W zeszłym miesiącu poseł reprezentujący partię premiera Nikola Paszyniana wezwał do wprowadzenia takiego zakazu i powiedział, że obecnie rozważa go rząd Armenii. Lusine Badalian stwierdziła, że ​​relacje informacyjne rosyjskich nadawców stanowią zagrożenie dla bezpieczeństwa narodowego Armenii. Zdawała się nawiązywać do ich ostatnich doniesień krytycznych wobec Paszyniana.

„Omawiane są wszystkie scenariusze, ale żadna decyzja nie została podjęta.” – powiedział Chaczatrian reporterom, gdy poproszono go o komentarz na temat możliwości wprowadzenia zakazu, co wzbudziło poważne zaniepokojenie rosyjskich urzędników.

Przytoczył porozumienie rosyjsko-armeńskie z 2020 r., które pozwoliło dwóm wiodącym rosyjskim kanałom federalnym oraz powiązanej z jednym z nich stacji telewizyjnej zachować swoje miejsca w ogólnokrajowym pakiecie cyfrowym Armenii dostępnym dla widzów telewizyjnych w całym kraju.

„Porozumienie wzywa do podjęcia odpowiednich kroków w przypadku naruszeń i my je podejmiemy.” – oznajmił minister bez wchodzenia w szczegóły.
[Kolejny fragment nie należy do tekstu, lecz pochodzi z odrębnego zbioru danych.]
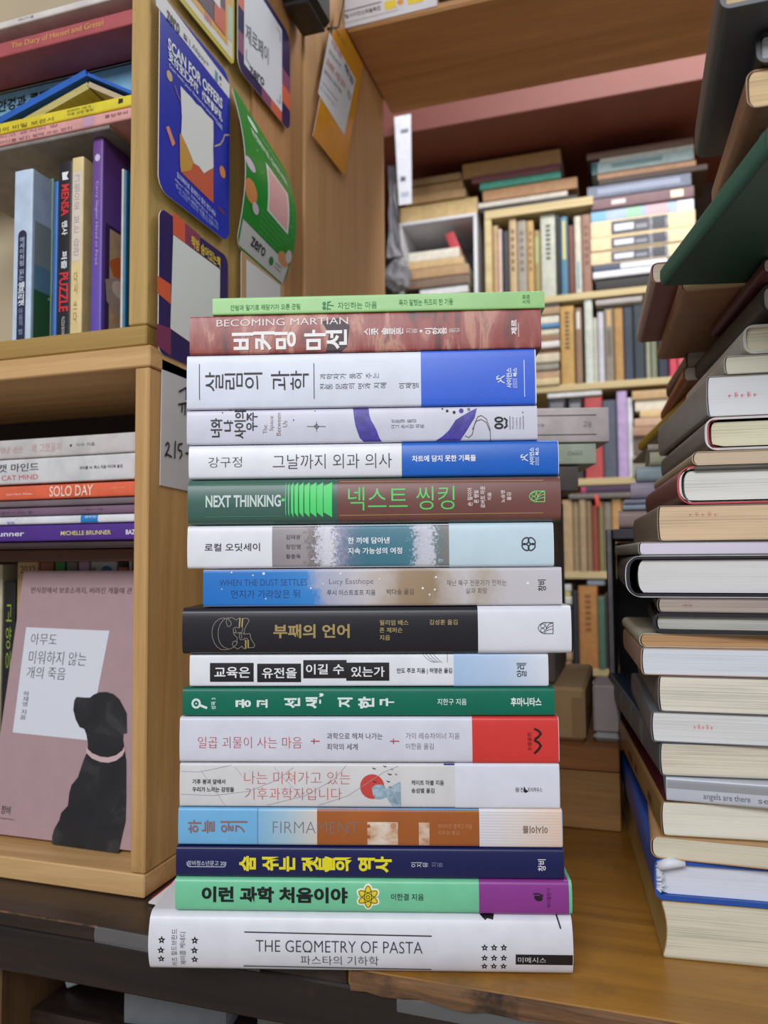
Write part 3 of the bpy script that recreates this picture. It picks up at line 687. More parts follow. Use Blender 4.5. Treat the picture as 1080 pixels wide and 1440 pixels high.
# 16 mint with purple band
b = Spine(15, 247, 804, (122, 208, 164), 'mint green book with a purple band, second from the bottom of the centre stack', off=.002, r=.0022, bulge=.0012)
b.text('이런 과학 처음이야', 284.5, 1246, 489, 1268, (18, 24, 24), .04)
YL = (238, 214, 40)
for k in range(3): b.cur.disc(*b.uv(517.8, 1260), 18*b.px(), 8.6*b.px(), ink((236, 240, 214)), 1, 24, math.radians(90+60*k))
for k in range(3): b.cur.disc(*b.uv(517.8, 1260), 15.5*b.px(), 6*b.px(), ink(YL), 2, 24, math.radians(90+60*k))
for k in range(3): b.ring(517.8, 1260, 14.5, 5, .9, (60, 52, 20), 3, math.radians(90+60*k))
b.disc(517.8, 1260, 2.6, (60, 52, 20)); b.disc(517.8, 1260, 1.6, YL, 4)
b.text('이한결 지음', 549.8, 1255.3, 595.7, 1264.6, (30, 50, 44), .006)
b.band(673.5, 799.5, (146, 58, 148)); b.line([(750, 1255.5), (756, 1255), (763, 1258)], 1.8, (26, 12, 30)); b.poly([(751.5, 1257.5), (761.5, 1258.5), (762.5, 1262), (760.5, 1265.5), (753.5, 1265), (750.5, 1261)], (26, 12, 30)); b.text('바다출판사', 768, 1247.5, 774, 1274.5, (70, 24, 76), -.004, 'c')
b.done('purple paper band')
# 17 the wide white book
b = Spine(16, 212, 804, (228, 228, 237), 'widest white book with black stars, at the bottom of the centre stack', 'hardcover_book', off=.0015, r=.0035, bulge=.0045, t=.0012, W=.165)
for x, y in ((230.8, 1316.4), (229.7, 1330.8), (229.4, 1344), (277, 1317), (276.4, 1331), (276, 1345)): b.star(x, y, 5.6, BLK, (228, 228, 237))
for x in (680.6, 693.7, 707.2):
    for y in (1327, 1342, 1355.3): b.star(x, y, 5.2, BLK, (238, 238, 246))
b.text('카즈 힐드브란드', 244, 1302, 252, 1355.5, (70, 68, 74), -.006, 'c'); b.text('제이콥 케네디', 256, 1306, 264, 1353.5, (70, 68, 74), -.006, 'c')
b.line([(346, 1306), (606.5, 1311.5)], 1.5, (40, 38, 44)); b.line([(344, 1355.6), (605.8, 1361)], 1.5, (40, 38, 44))
b.text('THE GEOMETRY OF PASTA', 362, 1317.6, 594, 1334, (52, 50, 58), -.012); b.text('파스타의 기하학', 424, 1339, 532.6, 1353.6, (76, 74, 82), -.008)
b.line([(429.5, 1332.6), (439, 1332.9)], 1.2, (52, 50, 58))
b.rect(724, 1337, 803.5, 1352.5, (30, 28, 32), 2); b.text('미메시스', 727, 1340.5, 766, 1349, (220, 220, 226), 0, 'h', 4)
b.line([(783, 1288.5), (787, 1302)], 2.2, (30, 28, 32)); b.poly([(674, 1286.6), (695, 1287), (693, 1292), (685, 1290.5), (682, 1292.5)], (20, 18, 22))
b.done()

# ------------------------------------------------------------------ the room
fl = MB(); fl.box(-3, 3, -2.5, 3.2, -1.3, -1.25, wood('floor_boards', (206, 192, 172), (180, 164, 142), 'y', .4)); struct(fl.build('floor'))
wl = MB(); wl.box(-3, 3, 2.45, 2.5, -1.25, 1.7, card((168, 156, 138), .8, .03, 8)); struct(wl.build('wall_back'))

# ------------------------------------------------------------------ far bookcase
YB = 1.95
PALE = wood('pale_shelf_pine', (214, 196, 150), (186, 164, 116), 'x', .5)
def zB(px, py): return onY(px, py, YB).z
SHZ = [zB(850, 408), zB(790, 541), zB(850, 672), zB(820, 804), zB(812, 940), zB(800, 1010)]      # tops of the shelves seen from above down
bc = empty('bookcase', 'tall pale pine bookcase crammed with old books behind the counter', 'bookcase', loc=(0, 2.1, -1.25))
def part(mb, name, root):
    o = mb.build(name); o.parent = root; o.matrix_parent_inverse = root.matrix_world.inverted(); return o
zc = onY(700, 164, 1.78).z
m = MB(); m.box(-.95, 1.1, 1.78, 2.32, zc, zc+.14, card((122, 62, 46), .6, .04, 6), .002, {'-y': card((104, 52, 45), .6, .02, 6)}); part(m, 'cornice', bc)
m = MB(); m.box(-.95, 1.1, 2.3, 2.32, -1.25, zc, card((60, 36, 26), .7, .05, 6)); part(m, 'back_panel', bc)
for z in SHZ:
    m = MB(); m.box(-.93, 1.08, YB, 2.3, z-.017, z, PALE, .001); part(m, 'shelf', bc)
for x in (-.95, 1.08):
    m = MB(); m.box(x, x+.02, YB, 2.3, -1.25, zc, PALE, .001); part(m, 'side_board', bc)

CR0, CR1 = onY(683, 350, YB).x, onY(836, 350, YB).x
cr = empty('crate', 'open pale pine crate of upright books in the far bookcase', 'crate', loc=((CR0+CR1)/2, YB+.1, SHZ[0]))
zt = zB(730, 293)
m = MB(); m.box(CR0, CR1+.0, YB-.012, YB+.22, zt-.022, zt, PALE, .001); part(m, 'top_board', cr)
m = MB(); m.box(CR0, CR0+.017, YB-.012, YB+.22, SHZ[0]+.001, zt-.0225, PALE, .001); part(m, 'side_board', cr)
m = MB(); m.box(CR0+.018, CR1, YB+.2, YB+.22, SHZ[0]+.001, zt-.0225, card((70, 46, 30), .7)); part(m, 'back_board', cr)

def dashes(col, a0=.3, a1=.7, b0=.35, b1=.9, n=6):
    def f(p, w, h):
        for k in range(n):
            y = b0+(b1-b0)*k/n; p.rect(w*a0, w*a1, h*y, h*(y+(b1-b0)/n*.6), ink(col), 1, 1, 3)
    return f
def block(*bl):
    def f(p, w, h):
        for a0, a1, b0, b1, c in bl: p.rect(w*a0, w*a1, h*b0, h*b1, ink(c), 1, 1, 4)
    return f
def row(rows, zbase, Y, where, grp, W=.13, step=-.0004):
    for i, (x0, x1, yt, c, nm, *mk) in enumerate(rows):
        ym = yt+60; P0, P1 = onY(x0, ym, Y), onY(x1, ym, Y); zt_ = onY((x0+x1)/2, yt, Y).z
        M, L, T = upright(P0.x+.0004, P1.x-.0004, Y+random.uniform(0, .008), zbase+.0003, zt_)
        book('%s book standing %s from the left %s' % (nm, ORD[i], where), M, L, W, T, c, standing=True, r=min(.003, T*.3), bulge=.001, group=grp, marks=mk[0] if mk else None, rough=.5)
def pile(items, xm, ytop, Y, where, grp, zbase=None, W=.15, zoff=0):
    """items from the top down: (x0, x1, y of the lower edge, colour, words, marks)"""
    z1 = onY(xm, ytop, Y).z; n = len(items)
    for s_ in SHZ:
        if s_-.03 < z1 and z1 > s_-.0178 > z1-.04: z1 = s_-.0178
    for i, (x0, x1, yb, c, nm, *mk) in enumerate(items):
        z0 = onY(xm, yb, Y).z if not (zbase is not None and i == n-1) else zbase
        ym = yb-6; X0, X1 = onY(x0, ym, Y).x, onY(x1, ym, Y).x
        M, L, T = lying(X0, X1, Y+random.uniform(-.006, .006), z0+.0003, z1-.0002)
        book('%s book lying %s' % (nm, (ORD[i]+' from top '+where) if n > 1 else where), M, L, W, T, c, r=min(.002, T*.3), bulge=.0006, group=grp, marks=mk[0] if mk else None, rough=.5,
             page=mk[1] if len(mk) > 1 else (214, 204, 180))
        z1 = z0
TAN, CREAM = (186, 158, 120), (222, 204, 164)
row([(693, 701, 317, (178, 150, 112), 'tan'), (701, 706, 322, (214, 190, 184), 'thin pinkish white'), (706, 716, 324, (44, 46, 54), 'black'), (716, 727, 307, (190, 164, 126), 'pale tan', dashes((120, 90, 60))),
     (727, 741, 309, (156, 148, 136), 'worn grey', dashes((110, 102, 94))), (741, 751, 310, (190, 154, 98), 'ochre', dashes((130, 96, 52))), (751, 760, 324, (150, 134, 84), 'olive and brown', block((.05, .95, .5, .9, (164, 176, 128)))),
     (760, 782, 301, (190, 194, 180), 'thick grey green', dashes((60, 62, 60), .35, .65, .45, .9, 8)), (782, 788, 302, (26, 26, 32), 'thin black'), (788, 799, 304, (74, 122, 150), 'yellow and blue', block((.05, .95, .45, .95, (206, 196, 110)))),
     (799, 808, 317, (110, 62, 50), 'red brown'), (808, 818, 304, (206, 202, 186), 'cream and light blue', block((.05, .95, .05, .4, (116, 158, 176)))), (818, 832, 301, (150, 112, 94), 'rosy brown', dashes((110, 76, 64)))],
    SHZ[0], YB, 'inside the pine crate', 'books standing in the pine crate')
pile([(650, 788, 239, (140, 100, 50), 'yellow brown'), (664, 787, 250, (112, 58, 62), 'maroon plastic-covered'), (675, 789, 260, (70, 164, 142), 'teal'), (679, 812, 276, (196, 148, 104), 'orange tan'), (672, 798, 284, (226, 220, 208), 'thin white'), (676, 812, 293, (30, 26, 28), 'black')],
     730, 217, YB, 'on the pine crate', 'books lying on the pine crate', zt)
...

Zapytany, czy on również uważa transmisje rosyjskiej telewizji za zagrożenie dla bezpieczeństwa odmówił komentarza.

Tajemnicze doniesienia zwracają uwagę na ciągłe pogarszanie się stosunków rosyjsko-ormiańskich, które nasiliły się po zeszłomiesięcznej ofensywie wojskowej Azerbejdżanu w Górskim Karabachu i niepowodzeniu Rosji w zapobieżeniu lub powstrzymaniu jej.

Zwracając się do Parlamentu Europejskiego na początku tego tygodnia, Paszynian oskarżył Moskwę o wykorzystanie konfliktu do próby jego obalenia. W odpowiedzi rosyjskie źródło rządowe porównało ormiańskiego przywódcę do prezydenta Wołodymyra Zełenskiego z Ukrainy, która została zaatakowana przez Rosję w zeszłym roku.